Avec un appel d’offre en cours de plus de 30 millions d’euros sur 5 ans pour des services intégrés de production et de diffusion audiovisuelle, la Commission européenne en profite pour redéfinir sa stratégie de communication audiovisuelle, en ne s’adressant plus seulement aux professionnels des médias…
Stratégie audiovisuelle actuelle essentiellement destinée aux professionnels des médias
Réunions institutionnelles, visites officielles, conférences de presse, signatures de traités, les services audiovisuels de la Commission européenne produisent du matériel (vidéos, photos, audios) au cœur de l’actualité des institutions européennes, essentiellement destinée aux professionnels des médias, via notamment :
- EbS « Europe par Satellite », le service d’informations télévisées de l’UE depuis 1995 : transmet par satellite du matériel audiovisuel brut destiné aux professionnels des médias ;
- EbS+ lancée plus récemment dans le but de diffuser en clair et en direct des reportages vidéo montés autour des événements de l’UE ;
- un portail en ligne utilisant ces services : en 2012, plus de 7,5 millions de visiteurs uniques et plus de 150 000 utilisateurs enregistrés, lesquels téléchargent régulièrement des fichiers multimédias.
Stratégie audiovisuelle nouvelle autant destinée aux professionnels qu’au grand public
L’évolution majeure de la future stratégie audiovisuelle de la Commission européenne – au-delà de la poursuite des services aux professionnels des médias – consiste à inclure dorénavant le grand public dans les prestations audiovisuelles.
Ainsi, le lot 1 du marché en cours : « production audiovisuelle, montage, transmission et distribution d’actualités de l’UE et de produits à destination du grand public » représentant la moitié du budget prévoit notamment :
- production et diffusion de produits audiovisuels et multimédia destinés au grand public (par ex. la production de courtes séquences vidéo, accompagnées de graphiques et de voix hors champ destinées à être diffusées sur les différentes plateformes) ;
- production de programmes de radio et de télévision, y compris les coproductions avec des partenaires extérieurs, en direct ou enregistrés.
Autrement dit, la nouvelle stratégie audiovisuelle de l’UE – en souhaitant inclure le grand public dans son cahier des charges – prévoit la production et la diffusion en ligne de manière désintermédiée (vis-à-vis des médias traditionnels) de « produits audiovisuels et multimédia » qui seront de facto concurrents des productions des professionnels des médias d’information.
La communication de la Commission européenne, substitut du travail des professionnels de l’information auprès du grand public ?
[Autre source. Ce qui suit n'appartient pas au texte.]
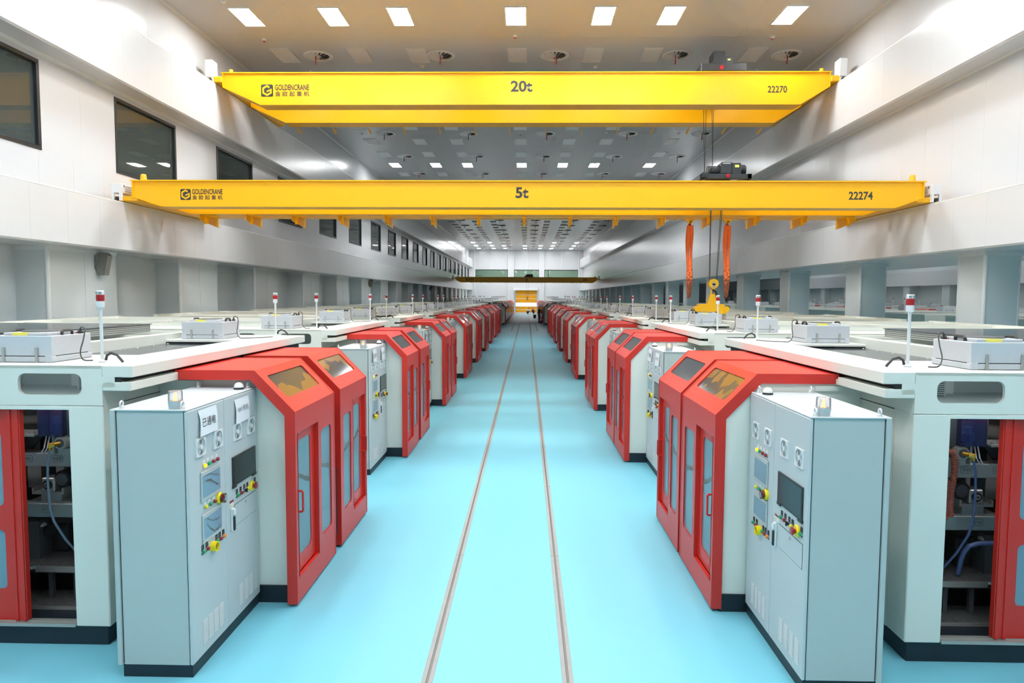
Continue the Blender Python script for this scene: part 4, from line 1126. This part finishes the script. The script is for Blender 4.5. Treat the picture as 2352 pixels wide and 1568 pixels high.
    if detail:
        for y, m_ in ((-.306, BTN_L), (-.234, BTN_G), (-.154, BTN_R), (-.076, BTN_R)): button(dl, y, 1.684, m_, black=False)
        for y, m_ in ((-.304, BTN_Y), (-.224, BTN_G), (-.146, BTN_R)): button(dl, y, 1.334, m_, black=False)
        button(dl, -.05, 1.334, BTN_R, 'shield')
        for y, m_ in ((-.363, BTN_G), (-.288, BTN_R), (-.11, BTN_G), (-.05, BTN_R), (.02, BTN_O)): button(dl, y, .972, m_)
        button(dl, -.19, .955, BTN_R, 'cup')
        for y, m_, k in ((.32, BTN_G, 'round'), (.40, BTN_R, 'round'), (.485, BLACK, 'knob'), (.555, BTN_Y, 'round'), (.735, BTN_G, 'round')): button(dr_, y, 1.248, m_, k)
        button(dr_, .655, 1.245, BTN_R, 'estop')
    else:
        button(dl, -.05, 1.334, BTN_R, 'estop'); button(dl, -.19, .955, BTN_R, 'cup'); button(dr_, .655, 1.245, BTN_R, 'estop'); button(dl, -.306, 1.684, BTN_L, black=False)
    # warning label, swing handle, keyboard drawer, louvres
    m = MB().mat(PAPER).box(X, X + .002, .165 + C, .245 + C, 1.172, 1.23).mat(BTN_R).box(X + .001, X + .003, .165 + C, .245 + C, 1.213, 1.232)
    m.mat(BTN_Y).prism([(.172 + C, 1.178), (.204 + C, 1.178), (.188 + C, 1.206)], X + .001, X + .003, 'yz').mat(INK).box(X + .002, X + .0035, .186 + C, .190 + C, 1.185, 1.197)
    m.build('warning_label', None, dr_)
    m = MB().mat(PLASTW).box(X, X + .02, .178 + C, .222 + C, .955, 1.165, .004).mat(BLACK).box(X + .018, X + .034, .184 + C, .216 + C, .958, 1.09, .006).mat(PLASTW).box(X + .018, X + .04, .184 + C, .216 + C, 1.10, 1.16, .008)
    m.build('swing_handle', None, dr_)
    m = MB().mat(GREYD).box(X, X + .003, .262 + C, .758 + C, .975, 1.17)
    m.mat(DARK).box(X, X + .0016, .258 + C, .762 + C, .971, 1.174)
    m.mat(STEEL).cyl((X + .002, .51 + C, 1.135), (X + .010, .51 + C, 1.135), .013, n=14)
    m.build('keyboard_drawer', None, dr_)
    for par, ys in ((dl, (-.35, -.25, -.15, -.05)), (dr_, (.37, .485, .60, .715))):
        m = MB()
        for y in ys:
            for i in range(12): m.add([(X, y - .038 + C, .19 + .017 * i), (X, y + .038 + C, .19 + .017 * i), (X + .006, y + .038 + C, .192 + .017 * i), (X + .006, y - .038 + C, .192 + .017 * i), (X, y - .038 + C, .201 + .017 * i), (X, y + .038 + C, .201 + .017 * i)], [(0, 1, 2, 3), (3, 2, 5, 4), (0, 3, 4), (1, 5, 2)])
        o = m.build('louvre_field', GREYD, par); o['kind'] = 'stuff'
    # lifting eyes
    for x in (-.25, .24):
        for y in (-.64, .64):
            m = MB().mat(PLASTW).cyl((x, y, H), (x, y, H + .016), .02, n=12).tube([(x, y + .022 * math.cos(a), H + .036 + .024 * math.sin(a)) for a in [2 * PI * i / 16 for i in range(16)]], .007, 8, True)
            m.build('lifting_eye', None, t, True)
    # beacon and dome on the roof (beacon always at the camera end)
    e = -1 if s < 0 else 1
    bx, by = (.17, e * .61)
    m = MB().mat(GREYD).lathe((bx, by, H), [(.05, 0), (.052, .02), (.056, .05), (.058, .062), (.001, .062)], 24)
    bc = m.build('beacon', None, t, True)
    MB().mat(LENSC).lathe((bx, by, H + .062), [(.055, 0), (.053, .07), (.05, .08), (.001, .082)], 24).build('lens', None, bc, True)
    MB().mat(EMBER).lathe((bx, by, H + .066), [(.022, 0), (.010, .008), (.012, .016), (.007, .024), (.011, .032), (.006, .04), (.010, .048), (.004, .056), (.001, .062)], 10).build('lamp', None, bc, True)
    m = MB().mat(BLACK).lathe((.20, -e * .52, H), [(.048, 0), (.048, .02), (.001, .02)], 24).mat(PLASTW).lathe((.20, -e * .52, H + .02), [(.046, 0), (.042, .02), (.030, .037), (.015, .045), (.001, .047)], 24)
    m.build('dome_sensor', None, t, True)
    if notices:
        def sheet(par, y0, y1, z0, z1, words, rect, curl):
            n = 17; vs = []
            for i in range(n):
                f = i / (n - 1)
                z = z1 + (z0 - z1) * f
                dx = .004 + curl * .012 * math.sin(PI * f) + (.022 * curl * f ** 3)
                sk = .012 * math.sin(4 * f)
                vs += [(X + dx, y0 + C + sk, z), (X + dx * .6, y1 + C + sk * .5, z)]
            o = MB().add(vs, [(2 * i, 2 * i + 1, 2 * i + 3, 2 * i + 2) for i in range(n - 1)]).build('paper_notice', PAPER, par, True)
            me = text_mesh(words, (rect[0] + C, rect[1] + C, rect[2], rect[3]), X + .0195, 'lettering', INK, o, .0, 'x')
            return o
        sheet(dl, -.39, -.06, 1.94, 2.154, '已通电', (-.345, -.105, 2.01, 2.085), 1.0)
        sheet(dr_, .30, .62, 1.915, 2.138, '1#1号机', (.345, .585, 2.015, 2.07), .9)
    return t

def make_filter(label):
    """fan filter unit, base centre at the origin; x across (0.58), y along (0.58)"""
    t = thing('fan_filter_unit', label, 'filter unit', (0, 0, 0), 'fan filter units on the machine roofs')
    m = MB().mat(GALV).box(-.29, .29, -.28, .28, .004, .052, .003).mat(DARK).box(-.283, .283, -.273, .273, .0, .06)
    for x in (-.285, .225):
        for y in (-.285, .225): m.mat(GALV).box(x, x + .06, y, y + .06, .002, .066, .003)
    m.build('filter_frame', None, t)
    MB().box(-.285, .285, -.275, .275, .058, .236, .003).build('housing', GALV, t)
    m = MB().mat(GALV).box(-.2, .2, -.21, .21, .236, .262, .004).mat(STEELD).lathe((0, 0, .263), [(.16, 0), (.15, .012), (.001, .004)], 24)
    m.build('fan_plate', None, t)
    for x in (-.21, .24):
        MB().tube([(x, -.07, .236), (x, -.07, .262), (x, -.05, .275), (x, .05, .275), (x, .07, .262), (x, .07, .236)], .013, 8).build('handle', BLACK, t)
    for sx in (-.15, .15):
        for sy in (-1, 1): MB().box(sx - .012, sx + .012, sy * .282, sy * .290, .0, .135, .002).build('clamp', STEEL, t)
    MB().box(-.12, .02, -.212, -.209, .238, .260).box(-.12, .02, -.21, -.13, .262, .2625).build('yellow_label', LABELY, t)
    MB().box(-.03, .05, -.2775, -.275, .015, .04).build('white_label', PAPER, t)
    return t

def filter_cord(s, f, long):
    """plug and cord; f is the unit, drawn in its own space (aisle lies toward -s*x)"""
    k = -s
    m = MB().mat(BLACK).box(k * .24 - .018, k * .24 + .018, .17, .21, .236, .258, .003).cyl((k * .24, .19, .258), (k * .24, .19, .285), .014, .008, 10)
    m.mat(LENSR).box(k * .19 - .015, k * .19 + .015, .18, .205, .236, .246)
    m.build('plug', None, f)
    pts = [(k * .24, .19, .28), (k * .26, .18, .298), (k * .33, .12, .28), (k * .36, .05, .19), (k * .38, -.03, .08), (k * .45, -.10, .012), (k * .55, -.12, .008)]
    if long: pts += [(k * .7, .0, .008), (k * .8, .2, .008)]
    # smooth
    q = []
    for i in range(len(pts) - 1):
        p0, p1, p2, p3 = [Vector(pts[max(0, min(len(pts) - 1, j))]) for j in (i - 1, i, i + 1, i + 2)]
        for h in range(6):
            u = h / 6
            q.append(0.5 * ((2 * p1) + (p2 - p0) * u + (2 * p0 - 5 * p1 + 4 * p2 - p3) * u * u + (3 * p1 - p0 - 3 * p2 + p3) * u ** 3))
    MB().tube(q + [Vector(pts[-1])], .006, 6).build('cord', BLACK, f, True)

def make_tower(label):
    t = thing('signal_tower', label, 'signal light', (0, 0, 0), 'red and white signal towers')
    MB().mat(PLASTW).lathe((0, 0, 0), [(.03, 0), (.03, .012), (.014, .03), (.0135, .47), (.02, .49), (.001, .49)], 14).build('pole', None, t, True)
    MB().mat(PLASTW).lathe((0, 0, .485), [(.016, 0), (.03, .008), (.033, .02), (.033, .065), (.001, .065)], 20).build('base_housing', None, t, True)
    MB().mat(LENSR).lathe((0, 0, .55), [(.032, 0), (.034, .02), (.034, .05), (.032, .058), (.001, .058)], 20).build('red_lens', None, t, True)
    m = MB().mat(PLASTW).lathe((0, 0, .608), [(.033, 0), (.033, .03), (.030, .038), (.001, .038)], 20)
    m.mat(STEELD)
    for a in (-.5, .5):
        for z in (.006, .014, .022):
            c, s_ = math.cos(a - PI / 2), math.sin(a - PI / 2)
            m.cyl((c * .0325 - s_ * .012, s_ * .0325 + c * .012, .608 + z), (c * .0325 + s_ * .012, s_ * .0325 - c * .012, .608 + z), .0025, n=6)
    m.build('buzzer', None, t)
    return t

def cable_loop(s, name_label, loc):
    k = -s
    pts = [(k * .02, .0, .02), (k * .03, .0, .06), (k * .08, -.02, .085), (k * .14, -.03, .07), (k * .19, -.04, .02), (k * .20, -.04, .008)]
    o = MB().tube(pts, .012, 8).build('conduit', BLACK, None, True, loc)
    return tag(o, name_label, 'cable', 'black conduits beside the signal towers')

nth = lambda i: ORD[i]
HOODS = {-1: [(.80, 1.36, True), (2.42, 1.34, False)], 1: [(.90, 1.40, True), (2.40, 1.34, False)]}
cab = {}
for s in (-1, 1):
    row = SIDE[s]
    base_x = AC + s * U0
    protoM = make_machine(s, True, 'white framed machine with smoked roof panes, first of the ' + row)
    protoM.location = (base_x, MY0[s], 0)
    plain = [o for o in KIDS[protoM.name]]
    for i in range(1, 9):
        dup(protoM, (base_x, MY0[s] + OFFS[s][i], 0), 'white framed machine with smoked roof panes, %s of the %s' % (nth(i), row))
    machine_interior(s, protoM); add_hatch(s, protoM)
    protoM['label'] = 'white framed machine, open at its front, beside the first cabinet of the ' + row
    # hoods
    for j, (y, L, first) in enumerate(HOODS[s]):
        wh = 'nearer hood' if j == 0 else 'farther hood'
        h = make_hood(s, first, L, 2, 'red hood with brown-filmed slope window, %s of the first %s machine' % (wh, row.replace('-side row', '-side')))
        h.location = (AC + s * 2.05, MY0[s] + y, 0)
        h2 = make_hood(s, first, L, 1, 'red hood with smoked slope window, %s of the second %s machine' % (wh, row.replace('-side row', '-side')))
        if s > 0 and j == 1:
            for o in KIDS[h.name]:
                if o.name.startswith('slope_pane'): o.data.materials[0] = SMOKED
            h['label'] = 'red hood with clear smoked slope window, farther hood of the first column-side machine'
        if s < 0 and j == 1:
            for o in KIDS[h.name]:
                if o.name.startswith('slope_pane'): o.data.materials[0] = FILM_C
        if s > 0 and j == 0:
            for o in KIDS[h.name]:
                if o.name.startswith('slope_pane'): o.data.materials[0] = FILM_B
        h2.location = (AC + s * 2.05, MY0[s] + OFFS[s][1] + y, 0)
        for i in range(2, 9):
            c = dup(h2, (AC + s * 2.05, MY0[s] + OFFS[s][i] + y * (1 if i < 3 else .98), 0), 'red hood with smoked slope window, %s of the %s %s machine' % (wh, nth(i), row.replace('-side row', '-side')))
    # cabinets
    rz = 0 if s < 0 else PI
    cx = AC + s * 2.765
    c0 = make_cabinet(s, True, 'grey two-door control cabinet %s, first of the %s' % ('with two paper notices' if s < 0 else 'without notices', row), notices=(s < 0), films=(s < 0))
    c0.location = (cx if s < 0 else AC + s * 2.68, 5.97 if s < 0 else 5.90, 0); c0.rotation_euler = (0, 0, rz)
    c1 = make_cabinet(s, True, 'grey two-door control cabinet with white notices, second of the ' + row)
    c1.location = (cx, 5.97 + OFFS[s][1], 0); c1.rotation_euler = (0, 0, rz)
    c2 = make_cabinet(s, False, 'grey two-door control cabinet with white notices, third of the ' + row)
    c2.location = (cx, 5.97 + OFFS[s][2], 0); c2.rotation_euler = (0, 0, rz)
    cab[s] = c2
    for i in range(3, 9):
        dup(c2, (cx, 5.97 + OFFS[s][i], 0), 'grey two-door control cabinet, %s of the %s' % (nth(i), row), rz=rz)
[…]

Dorénavant il n’est plus contestable que la Commission européenne vise à ce que la communication de l’UE se substitue à l’information européenne, en faisant en sorte de toucher, seule, directement, les citoyens européens.
Entre l’appel d’offre pour refondre l’espace presse de l’UE en portail d’informations ou celui pour refondre la revue de presse Presseurop en média d’information inféodé à la Commission européenne, et ce nouveau marché de prestation audiovisuelle incluant des « produits destinés au grand public », le doute n’est plus permis :
La stratégie de communication de la DG COMM de la Commission européenne consiste à « braconner » sur les terres des professionnels de l’information.
Certes, la faible appétence des médias d’information pour l’UE, la crise des moyens consacrés par les médias aux affaires européennes ou le déficit d’information des Européens en matière d’actualité européenne sont autant d’enjeux qui doivent trouver des remèdes.
Mais, la communication de l’UE doit-elle pour autant systématiquement – comme c’est dorénavant le cas – poursuivre une démarche concurrente dans la forme et les moyens à l’activité des professionnels de l’information ? Cette destruction de valeur, liée à une confusion néfaste tant pour l’information que pour la communication est-elle encore longtemps soutenable ?
Au total, la nouvelle stratégie de communication audiovisuelle de la Commission européenne en braconnant sur les terres de l’information représente un poison mortifère à abandonner au plus vite.